There is an hilariously wacky charm to seeing the film trot out characters based on familiar candy products – guards made out of donuts, cough drop attendants (one of which Ralph forces to confess by threatening to lick to its soft core), racing cars constructed of various candies and biscuits, stalactites made up of Mentos that fall into a lava pit of diet soda and so on. You can see the animation team has had an absolute ball coming up with their wackiest imaginings in these scenes.
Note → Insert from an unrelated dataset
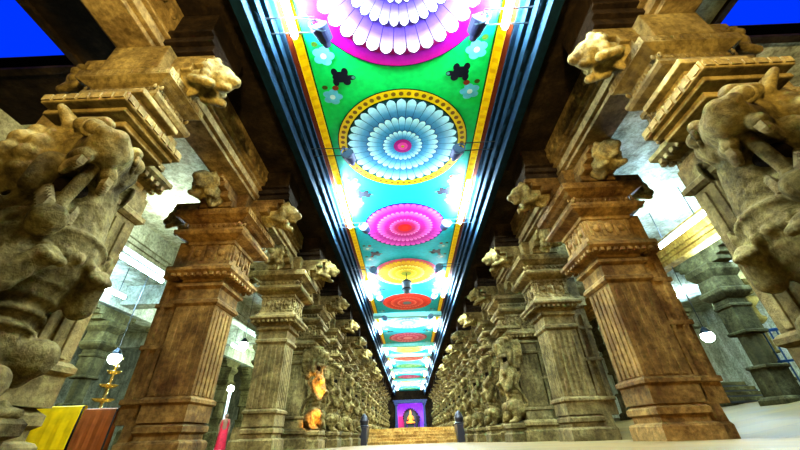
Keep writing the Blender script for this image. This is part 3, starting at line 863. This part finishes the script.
# lantern hung from the yellow medallion
t = thing('hanging_lantern', 'grey green lantern hanging from the centre of the yellow medallion', 'lantern', (0, MED_Y[3]-.1, H-.06))
bm = nb(); lathe(bm, [(.03, -.95), (.13, -.90), (.19, -.75), (.19, -.45), (.13, -.36), (.04, -.30)], n=12); obj('lantern_body', bm, 'bluegrey', t)
bm = nb(); tube(bm, [(0, 0, -.03), (0, 0, -.32)], .015, 6); obj('hanging_rod', bm, 'iron', t)
for z in (-.76, -.44):
    bm = nb(); lathe(bm, [(.21, z-.02), (.23, z), (.21, z+.03)], n=12); obj('band', bm, 'iron', t)

# ------------------------------------------------------------------ left aisle furnishings
def barrier(label, x0, x1, y, mat, zt):
    t = thing('cloth_barrier', label, 'barrier', (0, 0, 0))
    zb = zf(y)
    bm = nb(); n = 36
    top = []; bot = []
    # cloth falling in shallow folds over a low rail, front, top and back
    prof = [(-.06, 0.0, 1.0), (-.05, .5, .6), (-.03, .97, .25), (0, 1.0, 0), (.05, 1.0, 0), (.08, .97, .25), (.10, .5, .6), (.11, 0, 1.0)]
    rows = []
    for (dy, h, f) in prof:
        rows.append([bm.verts.new((x0+(x1-x0)*i/n, y+dy+(.009*math.sin(i*.7)+.004*math.sin(i*1.9+1))*f*(1 if dy <= 0 else -1), zb+.02+(zt-zb-.02)*h)) for i in range(n+1)])
    for a, b in zip(rows, rows[1:]):
        for i in range(n): bm.faces.new((a[i], a[i+1], b[i+1], b[i]))
    obj('cloth', bm, mat, t, True)
    bm = nb()
    for x in (x0+.05, x1-.05): tube(bm, [(x, y+.025, zb), (x, y+.025, zt-.03)], .022, 8); box(bm, x-.04, x+.04, y-.2, y+.25, zb, zb+.03)
    tube(bm, [(x0+.02, y+.025, zt-.03), (x1-.02, y+.025, zt-.03)], .022, 8)
    obj('rail_frame', bm, 'iron', t)
    return t
barrier('low barrier draped in bright yellow cloth at the left edge', -6.95, -6.10, 6.85, 'yellow', r(.66))
barrier('low barrier draped in rust brown cloth, between the yellow barrier and brown column', -6.05, -5.45, 6.85, 'rust', r(.60))

t = thing('brass_lamp_stand', 'tall tiered brass oil lamp stand shining in the left aisle', 'lamp stand', (-9.6, 11.4, zf(11.4)))
bm = nb(); lathe(bm, [(.34, 0), (.36, .05), (.28, .10), (.14, .18), (.06, .3), (.05, .9), (.09, .95), (.05, 1.0), (.05, 2.4), (.09, 2.45), (.04, 2.5), (.03, 2.6)], n=20); obj('stem', bm, 'brass', t, True)
for k, (z, R) in enumerate(((1.0, .34), (1.4, .30), (1.8, .26), (2.2, .20))):
    bm = nb(); lathe(bm, [(.05, z), (R*.7, z+.02), (R, z+.09), (R*1.03, z+.10), (R*.6, z+.05), (.05, z+.06)], n=20); obj('oil_tray', bm, 'brass', t, True)
bm = nb(); cap(bm, (0, 0, 2.6), (0, 0, 2.72), .05, .07); cap(bm, (0, -.05, 2.75), (0, -.10, 2.82), .03, .02); cap(bm, (0, .06, 2.68), (0, .18, 2.75), .05, .02); remesh(obj('bird_finial', bm, 'brass', t), .02, 1)

# person in red
t = thing('person', 'person in a red sari standing in the left aisle beside the lamp post', 'person', (-9.6, 19.7, zf(19.7)), .5)
bm = nb(); standing(bm, 1.62); o = remesh(obj('body', bm, 'skin', t), .018, 2)
bm = nb()
rings = [(.13, 1.36, .10), (.19, 1.28, .13), (.20, 1.12, .14), (.17, .98, .13), (.20, .86, .15), (.21, .6, .16), (.23, .3, .18), (.26, .05, .21)]
prev = None
for (a, z, b_) in rings:
    cur = [bm.verts.new((a*math.cos(2*PI*i/32)*(1+.05*math.sin(i*2.4)), b_*math.sin(2*PI*i/32)*(1+.05*math.sin(i*2.4)), z)) for i in range(32)]
    if prev:
        for i in range(32): bm.faces.new((prev[i], prev[(i+1) % 32], cur[(i+1) % 32], cur[i]))
    prev = cur
obj('sari', bm, 'red', t, True)
bm = nb(); ball(bm, (0, .025, 1.53), (.10, .10, .115)); ball(bm, (0, .12, 1.48), .055); cap(bm, (0, .11, 1.45), (0, .14, 1.1), .035, .02); obj('hair', bm, 'hair', t, True)

t = thing('lamp_post', 'white post topped by a bright lamp behind the person in red', 'lamp post', (-10.15, 20.6, zf(20.6)))
bm = nb(); tube(bm, [(0, 0, 0), (0, 0, 2.75)], .075, 12); lathe(bm, [(.2, 0), (.2, .1), (.1, .16)], n=16); obj('post', bm, 'white', t, True)
bm = nb(); ball(bm, (0, 0, 2.92), .17, 3); obj('globe', bm, 'globe', t, True)

# right aisle: stone steps and blue gate
t = thing('stone_steps', 'short flight of stone steps with shadow strips in the right aisle', 'steps', (10.6, 11.9, fz(10.6, 11.9)))
for k in range(4):
    bm = nb(); box(bm, -.75, .75, k*.28, 1.3, k*.17-.05, (k+1)*.17, .012); obj('step', bm, 'aislecol', t)
    bm = nb(); box(bm, -.76, .76, k*.28-.02, k*.28+.02, k*.17, k*.17+.06); obj('riser_shadow_strip', bm, 'black', t)  # black strip stands in for the shadow at the foot of each riser
t = thing('metal_gate', 'blue lit barred metal gate at the right edge beyond the aisle columns', 'gate', (11.05, 9.9, fz(11.0, 9.9)), -.5)
bm = nb()
for q in (-.9, .9): box(bm, q-.05, q+.05, -.05, .05, 0, 1.75, .01)
box(bm, -.95, .95, -.04, .04, 1.68, 1.76, .01); box(bm, -.95, .95, -.04, .04, .1, .18, .01); box(bm, -.95, .95, -.03, .03, .85, .91, .01)
obj('gate_frame', bm, 'gate', t)
for k in range(11):
    bm = nb(); tube(bm, [(-.75+k*.15, 0, .12), (-.75+k*.15, 0, 1.72)], .022, 8); obj('bar', bm, 'gate', t)

# ------------------------------------------------------------------ lamps
def lamp(kind, name, loc, energy, col, size=.2, aim=None, **kw):
    d = bpy.data.lights.new(name, kind); d.energy = energy; d.color = col
    if kind == 'AREA': d.size = size
    else: d.shadow_soft_size = size
    for k, v in kw.items(): setattr(d, k, v)
    o = bpy.data.objects.new(name, d); C.objects.link(o); o.location = loc
    if aim is not None: o.rotation_euler = (Vector(aim)-Vector(loc)).to_track_quat('-Z', 'Y').to_euler()
    return o
WARM = (1.0, .78, .34)
for q in (-1, 1):
    lamp('SPOT', 'hall_fill_lamp', (q*.5, -1.6, 3.2), 3600, WARM, .2, (q*3.7, 2.6, 4.9), spot_size=1.05, spot_blend=.9)  # unseen warm fill added behind the viewer to light the front capitals
    lamp('POINT', 'hall_fill_lamp', (q*1.2, -2.4, 2.6), 120, WARM, .25)
lamp('SPOT', 'floor_uplight', (-1.7, 3.2, .45), 420, (1, .66, .30), .1, (-3.9, 6.2, 2.4), spot_size=1.7, spot_blend=.8)
lamp('SPOT', 'floor_uplight', (1.7, 3.2, .45), 420, (1, .70, .32), .1, (3.9, 6.2, 2.4), spot_size=1.7, spot_blend=.8)
lamp('SPOT', 'orange_spot', (-2.0, 11.6, .9), 3200, (1, .44, .09), .05, (-3.35, 13.1, 2.3), spot_size=.42, spot_blend=.7)
lamp('SPOT', 'orange_spot', (-2.2, 11.8, 1.6), 1800, (1, .44, .09), .05, (-3.4, 12.9, .9), spot_size=.4, spot_blend=.7)
for y in (13, 20, 30, 42): lamp('POINT', 'hall_fill_lamp', (0, y, 2.4), 170, (1, .78, .45), .3)  # warm fill added along the nave, no fixture hangs here
lamp('SPOT', 'step_fill_spot', (0, 20, 3.6), 500, (1, .66, .25), .1, (0, 25.4, .5), spot_size=.9, spot_blend=.6)  # unseen spot added to brighten the steps
lamp('POINT', 'shrine_lamp', (.9, END+.7, SB+3.0), 160, (.55, .25, 1.0), .2)
lamp('POINT', 'shrine_lamp', (-1.2, END+.9, SB+2.2), 60, (1, .2, .5), .2)
for x, y in ((-8.2, 9.2), (7.5, 8.0)):
    lamp('POINT', 'aisle_ceiling_fill', (x, y, r(4.95)), 260, (.5, .76, 1.0), .12)  # added at the tubes to strengthen their light on the ceiling
lamp('POINT', 'aisle_ceiling_fill', (-6.2, 7.4, r(4.7)), 260, (.75, .95, .85), .15)  # no tube here, fill added to brighten the near left ceiling
for s in (-1, 1):
    for y in (16, 24, 34): lamp('POINT', 'aisle_lamp', (s*9.5, y, r(4.0)), 700, (.75, 1.0, .85), .3)
    lamp('POINT', 'aisle_lamp', (s*13.5, 11, r(3.6)), 500, (.85, 1.0, .65), .3)

w = bpy.data.worlds.new('dusk_sky'); SC.world = w; w.use_nodes = True
bg = w.node_tree.nodes['Background']; bg.inputs['Color'].default_value = (.0, .045, .85, 1); bg.inputs['Strength'].default_value = 1.0

# ------------------------------------------------------------------ camera
cam = bpy.data.cameras.new('camera'); co = bpy.data.objects.new('camera', cam); C.objects.link(co)
co.location = (-.08, 0, EYE)
cam.sensor_width = 36; cam.lens = 333/800*36; cam.clip_start = .02; cam.clip_end = 200
tilt = math.radians(32.4)
R = Matrix.Rotation(math.radians(.5), 4, 'Z') @ Matrix.Rotation(PI/2+tilt, 4, 'X') @ Matrix.Rotation(math.radians(-2.0), 4, 'Z')
co.rotation_euler = R.to_euler()
SC.camera = co
SC.view_settings.view_transform = 'Standard'
SC.view_settings.look = 'Medium High Contrast'
SC.view_settings.exposure = 0.0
Wreck-It Ralph (voiced by John C. Reilly) and Vanellope von Schweetz (voiced by Sarah Silverman) in her candy racing car in Wreck-It Ralph (2012)
Wreck-It Ralph (voiced by John C. Reilly) and Vanellope von Schweetz (voiced by Sarah Silverman) in her candy racing car

The character of Wreck-It Ralph is fairly much an animation standard – of the ungainly big guy who yearns for understanding and acceptance and whose journey is eventually to win the respect of his peers and accept his position in life. Sarah Silverman incarnates Vanellope with a great deal of appeal and sharp-witted sass. She has a character that ranges through many aspects – adolescent sidekick, the cute kid, the spunky tomboy – without ever managing to venture into cliche territory.

The most amusing pairing the film brings together is the romance between the boyishly larger-than-life heroism of Fix-It Felix and the grimly stalwart toughness of Sergeant Calhoun, a relationship that is as much improbable in seeing opposites attract as it is amusing. The considerable strength of the film is its characters and especially the arc that forms the fulcrum of the film – I don’t recall an animated film where I have seen a character having faced such a tough and heartbreaking decision as the one where Ralph must face the choice of having to destroy Vanellope’s dream of being a racer in order to save her life.

Director Rich Moore next went on to co-direct Disney’s Zootopia (2016).

Ralph Breaks the Internet (2018) was a sequel reuniting Rich Moore and most of the voice cast.

(Winner in this site’s Top 10 Films of 2012 list).